大村愛知県知事には、この21条しか頭にないようですが、憲法は全部で103条あるのです。
今回の件では、現場を視察した河村名古屋市長が「表現の不自由展」の内容は公的空間にはふさわしくないと判断し、展示の中止を要請されたのであって、吉村大阪府知事も同意見。さらに、大村愛知県知事が展示内容を容認したとして、知事として不適格ではないかとの考えを表明されたのでした。
特に問題となった展示物は、曼荼羅や頭蓋骨などとコラージュした昭和天皇の御真影を燃やす映像作品、「平和の少女像」(慰安婦像)、「馬鹿な日本人の墓」と題された、星条旗を下敷きに、上に特攻隊のために寄せ書きされた日の丸を貼り付けた祠です。

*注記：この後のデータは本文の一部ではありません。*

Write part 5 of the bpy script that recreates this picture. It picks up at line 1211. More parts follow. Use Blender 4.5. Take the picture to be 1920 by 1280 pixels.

専門的なことはわからないのですが、これらの展示物は、憲法第1条、第12条に反しているように思えます。
第一条[天皇の地位・国民主権 ]天皇は、日本国の象徴であり日本国民統合の象徴であつて、この地位は、主権の存する日本国民の総意に基く。
第一二条[自由・権利の保持義務、濫用の禁止、利用の責任]この憲法が国民に保障する自由及び権利は、国民の不断の努力によつて、これを保持しなければならない。又、国民は、これを濫用してはならないのであつて、常に公共の福祉のためにこれを利用する責任を負ふ。
これらの展示物が反日プロパガンダと見なされるのは、全て、歴史認識で摩擦のある韓国側の視点で作られているからです。芸術は自己主張ではありません。私利私欲を離れた客観的な視点が欠けていては、芸術作品とはいえません。
以下の過去記事で、わたしは次のように書きました。
2019年8月 2日 (金)
「平和の少女像」(慰安婦像)と「ライダイハンの母子像」を芸術的観点から比較してみる
https://elder.tea-nifty.com/blog/2019/08/post-fda191.html
「ライダンハンの母子像」は、嘆きと美が絶妙に織り成された、優れた芸術的表現となっていますね。女性であったがゆえの悲劇を感じさせます。
一方、「平和の少女像」は、説明がなければ、ただ不機嫌そうな少女としかわかりません。少女の不機嫌が伝わってはきますが、伝わってくる内容は極めて漠然としたものです。「平和の少女像」というタイトルがちぐはぐな印象を与えます。芸術作品といえるだけの条件を欠いているように思えます。
芸術作品とは、自らを含む全人類の良心と美意識に訴えかけようとするものです。そのような像を制作するには、人間として成熟していなければ、無理です。
「表現の不自由展」の展示物はどれもこれも子供っぽく、がらくたのように見えてしまいます。そのレベルの、およそ芸術とはいえない作品群ということであり、憲法を持ち出すまでもない話です。
実際には、検閲されたわけでも、表現の自由を禁止されたわけでもないのだから、芸術監督が自費で借りた場所で、好きなだけ展示すればいいのです。
それから、展示物の中には、日本とアメリカの国旗を軽率に使用しているものがありました。ツイッターでは、それに対して、刑法第92条を挙げておられるかたもありました。
(外国国章損壊等)
第九二条 外国に対して侮辱を加える目的で、その国の国旗その他の国章を損壊し、除去し、又は汚損した者は、2年以下の懲役又は20万円以下の罰金に処する。
2 前項の罪は、外国政府の請求がなければ公訴を提起することができない。